Exercise prompt. Can you transcribe the data exactly? Leave the pictures out.

———

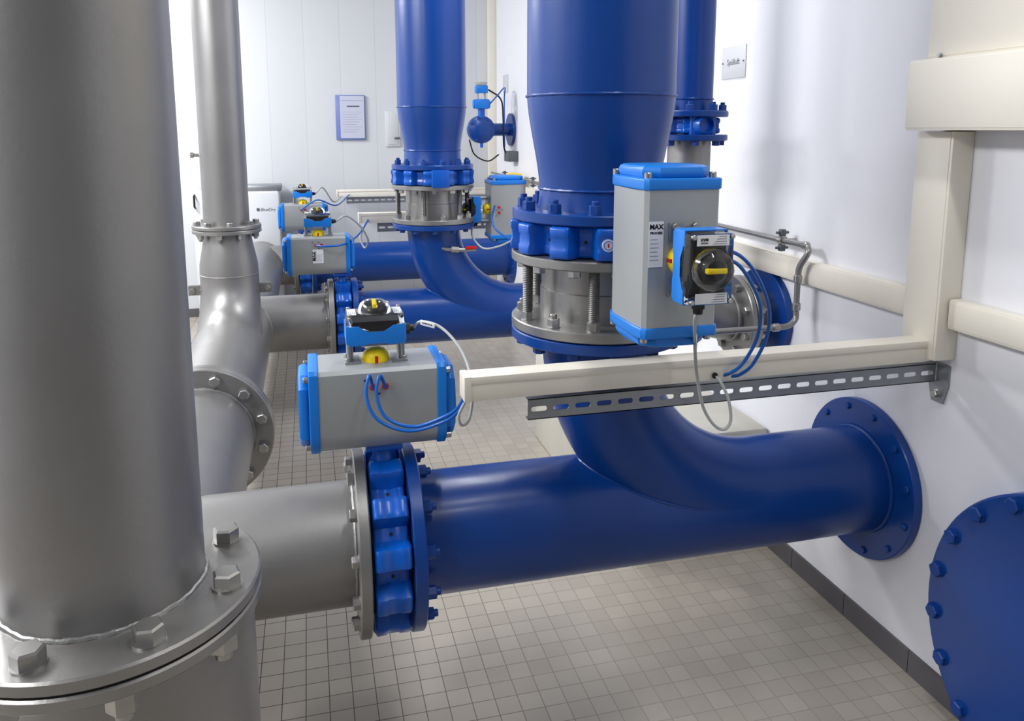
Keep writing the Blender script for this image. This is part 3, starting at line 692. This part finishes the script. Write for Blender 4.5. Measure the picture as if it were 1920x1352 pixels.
hose([(1.48, wy-.17, 1.98), (1.58, wy-.2, 1.9), (1.6, wy-.2, 1.75), (1.62, wy-.15, 1.5), (1.68, wy-.1, 1.42)], .007, 'black', 'signal_cable', 'black cable curving down beside the small blue valve near the back corner', 'cable')
hose([(1.49, wy-.17, 1.86), (1.55, wy-.2, 1.93), (1.64, wy-.1, 2.0), (1.66, wy, 1.9), (1.65, wy-.05, 1.5)], .006, 'hose', 'air_hose', 'thin blue air hose at the small valve near the back corner', 'hose')
hose([P(880, 262, 6.4), P(890, 290, 6.45), P(915, 302, 6.5), P(935, 290, 6.55)], .006, 'black', 'signal_cable', 'short black cable looping under the small blue valve', 'cable')
b = B(); b.box((XW-.09, 6.45, 1.38), (XW-.001, 6.6, 1.47), .006); tag(b.build('junction_box', 'darkgrey'), 'dark grey junction box on the right wall under the small blue wall flange', 'box')

# ---------------------------------------------------------------- signs, holder, boxes
a = PX(1353, 120, XW-.005); c = PX(1397, 118, XW-.005)
t = thing('wall_sign', 'small white square sign reading Spülluft on the right wall', 'sign', (XW, (a.y+c.y)/2, a.z-.065))
b = B(); b.box((XW-.004, c.y, a.z-.066), (XW-.0005, a.y, a.z+.066), .001); pl = b.build('plate', 'signgrey', t)
yc = (a.y+c.y)/2
text('Spülluft', .034, frame((XW-.0045, yc, a.z), (0, -1, 0), (0, 0, 1)), pl, mt='darkgrey')
for yy in (c.y+.012, a.y-.012): put('screw', capmesh(.007, 'galv'), t, zto((XW-.004, yy, a.z), (-1, 0, 0)))
b = B(); b.box((XW-.005, 6.80, 1.97), (XW-.0005, 6.98, 2.13), .001); tag(b.build('wall_sign', 'signgrey'), 'tiny pale plate high on the right wall near the back corner', 'sign')
a = P(628, 178, YB-.02); c = P(686, 262, YB-.02)
t = thing('document_holder', 'blue tinted document holder with pale grey paper on the back wall', 'document holder', ((a.x+c.x)/2, YB, c.z))
b = B(); b.box((a.x, YB-.02, c.z), (c.x, YB-.0005, a.z), .003); b.build('holder', 'holder', t)
b = B(); b.box((a.x+.04, YB-.023, c.z+.015), (c.x-.008, YB-.02, a.z-.008)); pp = b.build('paper', 'greypaper', t)
b = B(); b.box((a.x+.10, YB-.0245, a.z-.105), (c.x-.05, YB-.023, a.z-.093)); b.build('title_bar', 'darkgrey', pp)
b = B()
for i in range(9): b.box((a.x+.06, YB-.024, a.z-.15-i*.022), (c.x-.03-(i % 3)*.02, YB-.023, a.z-.1485-i*.022))
b.box((a.x+.05, YB-.024, a.z-.05), (c.x-.02, YB-.023, a.z-.047))
b.build('printed_lines', 'inkgrey', pp)
a = P(722, 208, YB-.03); c = P(752, 275, YB-.03)
t = thing('wall_box', 'flat pale access plate on the back wall beside the farther riser', 'access plate', ((a.x+c.x)/2, YB, c.z))
b = B(); b.box((a.x, YB-.015, c.z), (c.x, YB-.0005, a.z), .006); b.build('frame', 'backwall', t)
b = B(); b.box((a.x+.02, YB-.02, c.z+.02), (c.x-.02, YB-.013, a.z-.02), .003); b.build('door', 'signgrey', t)
b = B(); b.box((a.x+.08, YB-.035, c.z+.07), (a.x+.13, YB-.019, c.z+.085), .003); b.build('latch', 'darkgrey', t)

x0, x1, y0, y1, zt_ = -.95, -.25, 6.985, 7.27, 1.13
t = thing('dehumidifier', 'white metal dehumidifier cabinet with lettering standing at the back wall', 'dehumidifier', ((x0+x1)/2, (y0+y1)/2, 0))
b = B(); b.box((x0, y0, .06), (x1, y1, zt_), .02); cb = b.build('cabinet', 'white', t)
b = B(); b.box((x0+.02, y0+.02, 0), (x1-.02, y1-.02, .08)); b.build('base', 'black', t)
b = B(); b.box((x0+.42, y0+.02, zt_), (x1+.02, y1-.02, zt_+.05), .008); b.build('top_tray', 'galv', t)
b = B(); b.sweep([V((x0+.02, y0+.01, zt_-.02)), V((x0+.02, y0-.03, zt_-.03)), V((x0+.02, y0-.03, zt_-.12)), V((x0+.02, y0+.01, zt_-.13))], .009, 8); b.build('handle', 'black', t)
lp = P(503, 393, y0-.001)
text('BlueDry', .036, frame((lp.x, y0-.001, lp.z), (1, 0, 0), (0, 0, 1)), cb, mt='darkgrey')
lq = P(484, 393, y0-.001); b = B(); b.cyl((lq.x, y0+.002, lq.z), (lq.x, y0-.003, lq.z), .014, seg=20); b.build('logo_mark', 'darkgrey', cb)
b = B(); b.box((XW-.16, 6.1, 1.2), (XW-.06, 6.25, 1.30), .01)
tag(b.build('yellow_box', 'yellow'), 'small yellow box glimpsed between the risers near the right wall', 'box')

# ---------------------------------------------------------------- lights
def area(loc, size, sy, energy, rot=(0, 0, 0), col=(.99, .99, 1)):
    l = bpy.data.lights.new('ceiling_or_fill_lamp', 'AREA'); l.shape = 'RECTANGLE'; l.size = size; l.size_y = sy; l.energy = energy; l.color = col
    o = bpy.data.objects.new('ceiling_or_fill_lamp', l); C.objects.link(o); o.location = loc; o.rotation_euler = rot
area((-2.1, 2.5, 3.15), .7, 1.9, 130, rot=(0, math.radians(-25), 0))
area((-2.1, 5.8, 3.15), .5, 1.3, 145, rot=(0, math.radians(-25), 0))
area((-2.2, -.2, 3.15), .3, 1.3, 42, rot=(0, math.radians(-25), 0))  # added fill behind the camera, lights the near grey riser's left front
area((.9, .8, 3.5), .14, 1.3, 26)
area((1.0, 3.8, 3.5), .14, 1.3, 34)
w = bpy.data.worlds.new('world'); SC.world = w; w.use_nodes = True
w.node_tree.nodes['Background'].inputs[0].default_value = (.9, .93, 1, 1); w.node_tree.nodes['Background'].inputs[1].default_value = .3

———

Correct answer.
Keep writing the Blender script for this image. This is part 3, starting at line 692. This part finishes the script. Write for Blender 4.5. Measure the picture as if it were 1920x1352 pixels.
hose([(1.48, wy-.17, 1.98), (1.58, wy-.2, 1.9), (1.6, wy-.2, 1.75), (1.62, wy-.15, 1.5), (1.68, wy-.1, 1.42)], .007, 'black', 'signal_cable', 'black cable curving down beside the small blue valve near the back corner', 'cable')
hose([(1.49, wy-.17, 1.86), (1.55, wy-.2, 1.93), (1.64, wy-.1, 2.0), (1.66, wy, 1.9), (1.65, wy-.05, 1.5)], .006, 'hose', 'air_hose', 'thin blue air hose at the small valve near the back corner', 'hose')
hose([P(880, 262, 6.4), P(890, 290, 6.45), P(915, 302, 6.5), P(935, 290, 6.55)], .006, 'black', 'signal_cable', 'short black cable looping under the small blue valve', 'cable')
b = B(); b.box((XW-.09, 6.45, 1.38), (XW-.001, 6.6, 1.47), .006); tag(b.build('junction_box', 'darkgrey'), 'dark grey junction box on the right wall under the small blue wall flange', 'box')

# ---------------------------------------------------------------- signs, holder, boxes
a = PX(1353, 120, XW-.005); c = PX(1397, 118, XW-.005)
t = thing('wall_sign', 'small white square sign reading Spülluft on the right wall', 'sign', (XW, (a.y+c.y)/2, a.z-.065))
b = B(); b.box((XW-.004, c.y, a.z-.066), (XW-.0005, a.y, a.z+.066), .001); pl = b.build('plate', 'signgrey', t)
yc = (a.y+c.y)/2
text('Spülluft', .034, frame((XW-.0045, yc, a.z), (0, -1, 0), (0, 0, 1)), pl, mt='darkgrey')
for yy in (c.y+.012, a.y-.012): put('screw', capmesh(.007, 'galv'), t, zto((XW-.004, yy, a.z), (-1, 0, 0)))
b = B(); b.box((XW-.005, 6.80, 1.97), (XW-.0005, 6.98, 2.13), .001); tag(b.build('wall_sign', 'signgrey'), 'tiny pale plate high on the right wall near the back corner', 'sign')
a = P(628, 178, YB-.02); c = P(686, 262, YB-.02)
t = thing('document_holder', 'blue tinted document holder with pale grey paper on the back wall', 'document holder', ((a.x+c.x)/2, YB, c.z))
b = B(); b.box((a.x, YB-.02, c.z), (c.x, YB-.0005, a.z), .003); b.build('holder', 'holder', t)
b = B(); b.box((a.x+.04, YB-.023, c.z+.015), (c.x-.008, YB-.02, a.z-.008)); pp = b.build('paper', 'greypaper', t)
b = B(); b.box((a.x+.10, YB-.0245, a.z-.105), (c.x-.05, YB-.023, a.z-.093)); b.build('title_bar', 'darkgrey', pp)
b = B()
for i in range(9): b.box((a.x+.06, YB-.024, a.z-.15-i*.022), (c.x-.03-(i % 3)*.02, YB-.023, a.z-.1485-i*.022))
b.box((a.x+.05, YB-.024, a.z-.05), (c.x-.02, YB-.023, a.z-.047))
b.build('printed_lines', 'inkgrey', pp)
a = P(722, 208, YB-.03); c = P(752, 275, YB-.03)
t = thing('wall_box', 'flat pale access plate on the back wall beside the farther riser', 'access plate', ((a.x+c.x)/2, YB, c.z))
b = B(); b.box((a.x, YB-.015, c.z), (c.x, YB-.0005, a.z), .006); b.build('frame', 'backwall', t)
b = B(); b.box((a.x+.02, YB-.02, c.z+.02), (c.x-.02, YB-.013, a.z-.02), .003); b.build('door', 'signgrey', t)
b = B(); b.box((a.x+.08, YB-.035, c.z+.07), (a.x+.13, YB-.019, c.z+.085), .003); b.build('latch', 'darkgrey', t)

x0, x1, y0, y1, zt_ = -.95, -.25, 6.985, 7.27, 1.13
t = thing('dehumidifier', 'white metal dehumidifier cabinet with lettering standing at the back wall', 'dehumidifier', ((x0+x1)/2, (y0+y1)/2, 0))
b = B(); b.box((x0, y0, .06), (x1, y1, zt_), .02); cb = b.build('cabinet', 'white', t)
b = B(); b.box((x0+.02, y0+.02, 0), (x1-.02, y1-.02, .08)); b.build('base', 'black', t)
b = B(); b.box((x0+.42, y0+.02, zt_), (x1+.02, y1-.02, zt_+.05), .008); b.build('top_tray', 'galv', t)
b = B(); b.sweep([V((x0+.02, y0+.01, zt_-.02)), V((x0+.02, y0-.03, zt_-.03)), V((x0+.02, y0-.03, zt_-.12)), V((x0+.02, y0+.01, zt_-.13))], .009, 8); b.build('handle', 'black', t)
lp = P(503, 393, y0-.001)
text('BlueDry', .036, frame((lp.x, y0-.001, lp.z), (1, 0, 0), (0, 0, 1)), cb, mt='darkgrey')
lq = P(484, 393, y0-.001); b = B(); b.cyl((lq.x, y0+.002, lq.z), (lq.x, y0-.003, lq.z), .014, seg=20); b.build('logo_mark', 'darkgrey', cb)
b = B(); b.box((XW-.16, 6.1, 1.2), (XW-.06, 6.25, 1.30), .01)
tag(b.build('yellow_box', 'yellow'), 'small yellow box glimpsed between the risers near the right wall', 'box')

# ---------------------------------------------------------------- lights
def area(loc, size, sy, energy, rot=(0, 0, 0), col=(.99, .99, 1)):
    l = bpy.data.lights.new('ceiling_or_fill_lamp', 'AREA'); l.shape = 'RECTANGLE'; l.size = size; l.size_y = sy; l.energy = energy; l.color = col
    o = bpy.data.objects.new('ceiling_or_fill_lamp', l); C.objects.link(o); o.location = loc; o.rotation_euler = rot
area((-2.1, 2.5, 3.15), .7, 1.9, 130, rot=(0, math.radians(-25), 0))
area((-2.1, 5.8, 3.15), .5, 1.3, 145, rot=(0, math.radians(-25), 0))
area((-2.2, -.2, 3.15), .3, 1.3, 42, rot=(0, math.radians(-25), 0))  # added fill behind the camera, lights the near grey riser's left front
area((.9, .8, 3.5), .14, 1.3, 26)
area((1.0, 3.8, 3.5), .14, 1.3, 34)
w = bpy.data.worlds.new('world'); SC.world = w; w.use_nodes = True
w.node_tree.nodes['Background'].inputs[0].default_value = (.9, .93, 1, 1); w.node_tree.nodes['Background'].inputs[1].default_value = .3